## start SUPPLIED INFORMATION

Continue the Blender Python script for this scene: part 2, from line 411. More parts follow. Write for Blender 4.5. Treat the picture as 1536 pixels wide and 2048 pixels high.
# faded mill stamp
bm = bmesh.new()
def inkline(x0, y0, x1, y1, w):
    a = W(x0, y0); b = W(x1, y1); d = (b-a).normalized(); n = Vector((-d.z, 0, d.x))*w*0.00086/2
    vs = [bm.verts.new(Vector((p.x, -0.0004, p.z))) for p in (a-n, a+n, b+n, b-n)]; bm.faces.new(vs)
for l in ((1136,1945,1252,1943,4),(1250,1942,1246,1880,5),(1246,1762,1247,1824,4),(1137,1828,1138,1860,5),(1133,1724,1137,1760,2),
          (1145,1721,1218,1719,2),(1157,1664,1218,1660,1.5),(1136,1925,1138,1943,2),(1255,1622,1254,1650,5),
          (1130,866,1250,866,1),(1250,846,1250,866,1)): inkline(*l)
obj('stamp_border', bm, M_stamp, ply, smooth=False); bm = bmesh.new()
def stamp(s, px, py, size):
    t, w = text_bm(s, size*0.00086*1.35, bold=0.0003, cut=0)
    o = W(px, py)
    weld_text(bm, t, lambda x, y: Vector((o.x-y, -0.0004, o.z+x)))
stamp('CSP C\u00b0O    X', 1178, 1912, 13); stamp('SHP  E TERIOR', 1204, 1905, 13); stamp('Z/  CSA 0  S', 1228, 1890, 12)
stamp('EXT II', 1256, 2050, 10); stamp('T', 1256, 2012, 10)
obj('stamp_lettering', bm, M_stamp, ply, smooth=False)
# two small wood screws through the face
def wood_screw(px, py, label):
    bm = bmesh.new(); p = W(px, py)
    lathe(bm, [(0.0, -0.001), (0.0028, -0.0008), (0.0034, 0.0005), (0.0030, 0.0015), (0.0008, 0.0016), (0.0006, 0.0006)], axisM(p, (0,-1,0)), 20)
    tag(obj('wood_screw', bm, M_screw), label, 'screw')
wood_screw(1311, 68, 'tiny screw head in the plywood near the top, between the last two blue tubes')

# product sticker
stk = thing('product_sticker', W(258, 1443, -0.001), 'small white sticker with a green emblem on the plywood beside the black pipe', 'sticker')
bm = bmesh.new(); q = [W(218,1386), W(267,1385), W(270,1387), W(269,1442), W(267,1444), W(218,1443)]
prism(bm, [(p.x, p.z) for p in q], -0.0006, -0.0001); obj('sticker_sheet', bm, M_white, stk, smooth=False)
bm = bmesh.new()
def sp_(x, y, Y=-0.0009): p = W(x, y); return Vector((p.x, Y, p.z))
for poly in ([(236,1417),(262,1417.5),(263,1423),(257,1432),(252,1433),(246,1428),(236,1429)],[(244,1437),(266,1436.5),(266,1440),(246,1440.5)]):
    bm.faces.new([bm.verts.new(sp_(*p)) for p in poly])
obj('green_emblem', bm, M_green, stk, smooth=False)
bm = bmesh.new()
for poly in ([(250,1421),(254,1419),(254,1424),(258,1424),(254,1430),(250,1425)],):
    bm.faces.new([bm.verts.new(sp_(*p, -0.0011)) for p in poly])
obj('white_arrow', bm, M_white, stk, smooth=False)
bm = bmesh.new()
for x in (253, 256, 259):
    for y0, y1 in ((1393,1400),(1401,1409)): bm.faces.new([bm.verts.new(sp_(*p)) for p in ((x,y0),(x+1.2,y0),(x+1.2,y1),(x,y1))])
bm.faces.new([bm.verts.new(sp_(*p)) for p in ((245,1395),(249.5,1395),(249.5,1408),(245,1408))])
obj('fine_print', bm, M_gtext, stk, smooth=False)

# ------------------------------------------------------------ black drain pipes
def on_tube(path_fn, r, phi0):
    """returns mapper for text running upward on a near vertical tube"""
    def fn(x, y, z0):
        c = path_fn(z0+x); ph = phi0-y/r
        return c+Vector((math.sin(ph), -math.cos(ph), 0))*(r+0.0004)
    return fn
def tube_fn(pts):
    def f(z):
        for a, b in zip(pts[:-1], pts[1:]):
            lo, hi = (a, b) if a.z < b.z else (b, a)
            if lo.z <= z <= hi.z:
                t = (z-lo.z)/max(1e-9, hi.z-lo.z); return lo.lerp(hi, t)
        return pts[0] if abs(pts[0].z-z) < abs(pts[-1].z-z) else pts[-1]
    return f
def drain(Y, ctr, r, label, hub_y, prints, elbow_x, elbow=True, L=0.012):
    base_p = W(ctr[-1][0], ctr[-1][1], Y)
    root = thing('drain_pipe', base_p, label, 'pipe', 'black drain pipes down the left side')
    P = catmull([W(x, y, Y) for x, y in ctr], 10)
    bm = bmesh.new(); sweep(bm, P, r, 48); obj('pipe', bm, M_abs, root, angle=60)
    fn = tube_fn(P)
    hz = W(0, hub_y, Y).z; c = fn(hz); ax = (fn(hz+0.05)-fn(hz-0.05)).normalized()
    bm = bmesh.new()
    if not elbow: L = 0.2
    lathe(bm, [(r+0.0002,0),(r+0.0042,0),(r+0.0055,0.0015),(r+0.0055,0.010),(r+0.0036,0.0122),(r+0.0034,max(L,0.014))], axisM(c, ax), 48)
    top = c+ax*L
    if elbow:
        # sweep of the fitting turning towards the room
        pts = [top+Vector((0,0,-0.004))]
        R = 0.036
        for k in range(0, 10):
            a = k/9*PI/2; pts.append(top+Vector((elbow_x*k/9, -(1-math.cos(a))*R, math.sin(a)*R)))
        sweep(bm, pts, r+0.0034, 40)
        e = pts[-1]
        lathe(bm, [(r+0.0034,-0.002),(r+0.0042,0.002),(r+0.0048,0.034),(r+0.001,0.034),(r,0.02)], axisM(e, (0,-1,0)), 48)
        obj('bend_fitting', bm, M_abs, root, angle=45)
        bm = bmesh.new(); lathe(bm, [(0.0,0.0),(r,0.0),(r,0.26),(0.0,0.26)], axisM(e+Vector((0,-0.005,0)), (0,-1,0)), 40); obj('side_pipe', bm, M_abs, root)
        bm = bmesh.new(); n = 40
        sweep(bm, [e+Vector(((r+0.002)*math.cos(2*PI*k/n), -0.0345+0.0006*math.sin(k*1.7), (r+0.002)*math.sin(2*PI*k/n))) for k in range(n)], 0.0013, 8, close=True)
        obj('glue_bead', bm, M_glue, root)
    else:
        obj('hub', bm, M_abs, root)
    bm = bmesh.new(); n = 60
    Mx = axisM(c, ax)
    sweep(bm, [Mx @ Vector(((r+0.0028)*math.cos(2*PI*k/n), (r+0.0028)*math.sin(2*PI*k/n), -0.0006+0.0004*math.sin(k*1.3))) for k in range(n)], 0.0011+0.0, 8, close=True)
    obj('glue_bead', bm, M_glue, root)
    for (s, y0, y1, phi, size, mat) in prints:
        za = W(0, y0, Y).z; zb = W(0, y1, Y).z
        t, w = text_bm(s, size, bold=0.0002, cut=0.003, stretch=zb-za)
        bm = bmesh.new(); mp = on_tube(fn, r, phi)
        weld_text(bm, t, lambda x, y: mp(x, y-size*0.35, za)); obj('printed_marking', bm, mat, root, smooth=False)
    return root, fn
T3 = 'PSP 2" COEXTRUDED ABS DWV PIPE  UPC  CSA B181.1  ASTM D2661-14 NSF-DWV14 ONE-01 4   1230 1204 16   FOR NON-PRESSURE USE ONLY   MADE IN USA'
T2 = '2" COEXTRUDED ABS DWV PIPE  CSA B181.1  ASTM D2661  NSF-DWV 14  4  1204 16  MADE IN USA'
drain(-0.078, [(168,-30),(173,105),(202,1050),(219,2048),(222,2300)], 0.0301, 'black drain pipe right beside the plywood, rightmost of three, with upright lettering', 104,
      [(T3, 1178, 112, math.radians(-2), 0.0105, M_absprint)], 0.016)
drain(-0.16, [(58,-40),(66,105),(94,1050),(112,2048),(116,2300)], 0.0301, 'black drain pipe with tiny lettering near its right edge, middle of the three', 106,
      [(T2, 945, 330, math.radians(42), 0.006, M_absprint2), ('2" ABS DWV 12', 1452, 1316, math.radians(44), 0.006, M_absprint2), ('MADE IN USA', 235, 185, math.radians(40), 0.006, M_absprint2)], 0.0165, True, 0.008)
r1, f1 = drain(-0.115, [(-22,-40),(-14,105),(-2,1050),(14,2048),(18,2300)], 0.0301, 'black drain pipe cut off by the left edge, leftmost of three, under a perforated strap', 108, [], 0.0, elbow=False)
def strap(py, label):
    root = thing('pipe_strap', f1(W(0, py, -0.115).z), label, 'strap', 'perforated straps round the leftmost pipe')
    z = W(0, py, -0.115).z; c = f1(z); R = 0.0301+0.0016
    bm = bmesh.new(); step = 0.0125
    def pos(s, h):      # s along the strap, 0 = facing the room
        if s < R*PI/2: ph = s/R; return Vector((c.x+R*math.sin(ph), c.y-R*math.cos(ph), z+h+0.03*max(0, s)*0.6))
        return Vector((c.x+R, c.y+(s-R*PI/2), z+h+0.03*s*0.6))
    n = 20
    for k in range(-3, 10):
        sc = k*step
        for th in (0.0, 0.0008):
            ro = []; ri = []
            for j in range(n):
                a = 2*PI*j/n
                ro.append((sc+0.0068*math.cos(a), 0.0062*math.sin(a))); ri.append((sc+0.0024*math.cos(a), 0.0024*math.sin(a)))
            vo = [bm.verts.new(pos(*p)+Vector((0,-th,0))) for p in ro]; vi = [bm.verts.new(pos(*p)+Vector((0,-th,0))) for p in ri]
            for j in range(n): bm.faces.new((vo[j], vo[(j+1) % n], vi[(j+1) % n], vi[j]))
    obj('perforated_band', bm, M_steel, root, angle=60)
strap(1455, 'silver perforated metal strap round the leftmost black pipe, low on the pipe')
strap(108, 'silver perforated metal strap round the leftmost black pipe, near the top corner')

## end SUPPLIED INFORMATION

— TASK REQUIREMENTS —
Can you write out the lines above, from the first one through the one containing "wood_screw(1311, 68, 'tiny", exactly as they appear and nothing more?

— EXPECTED OUTPUT —
Continue the Blender Python script for this scene: part 2, from line 411. More parts follow. Write for Blender 4.5. Treat the picture as 1536 pixels wide and 2048 pixels high.
# faded mill stamp
bm = bmesh.new()
def inkline(x0, y0, x1, y1, w):
    a = W(x0, y0); b = W(x1, y1); d = (b-a).normalized(); n = Vector((-d.z, 0, d.x))*w*0.00086/2
    vs = [bm.verts.new(Vector((p.x, -0.0004, p.z))) for p in (a-n, a+n, b+n, b-n)]; bm.faces.new(vs)
for l in ((1136,1945,1252,1943,4),(1250,1942,1246,1880,5),(1246,1762,1247,1824,4),(1137,1828,1138,1860,5),(1133,1724,1137,1760,2),
          (1145,1721,1218,1719,2),(1157,1664,1218,1660,1.5),(1136,1925,1138,1943,2),(1255,1622,1254,1650,5),
          (1130,866,1250,866,1),(1250,846,1250,866,1)): inkline(*l)
obj('stamp_border', bm, M_stamp, ply, smooth=False); bm = bmesh.new()
def stamp(s, px, py, size):
    t, w = text_bm(s, size*0.00086*1.35, bold=0.0003, cut=0)
    o = W(px, py)
    weld_text(bm, t, lambda x, y: Vector((o.x-y, -0.0004, o.z+x)))
stamp('CSP C\u00b0O    X', 1178, 1912, 13); stamp('SHP  E TERIOR', 1204, 1905, 13); stamp('Z/  CSA 0  S', 1228, 1890, 12)
stamp('EXT II', 1256, 2050, 10); stamp('T', 1256, 2012, 10)
obj('stamp_lettering', bm, M_stamp, ply, smooth=False)
# two small wood screws through the face
def wood_screw(px, py, label):
    bm = bmesh.new(); p = W(px, py)
    lathe(bm, [(0.0, -0.001), (0.0028, -0.0008), (0.0034, 0.0005), (0.0030, 0.0015), (0.0008, 0.0016), (0.0006, 0.0006)], axisM(p, (0,-1,0)), 20)
    tag(obj('wood_screw', bm, M_screw), label, 'screw')
wood_screw(1311, 68, 'tiny screw head in the plywood near the top, between the last two blue tubes')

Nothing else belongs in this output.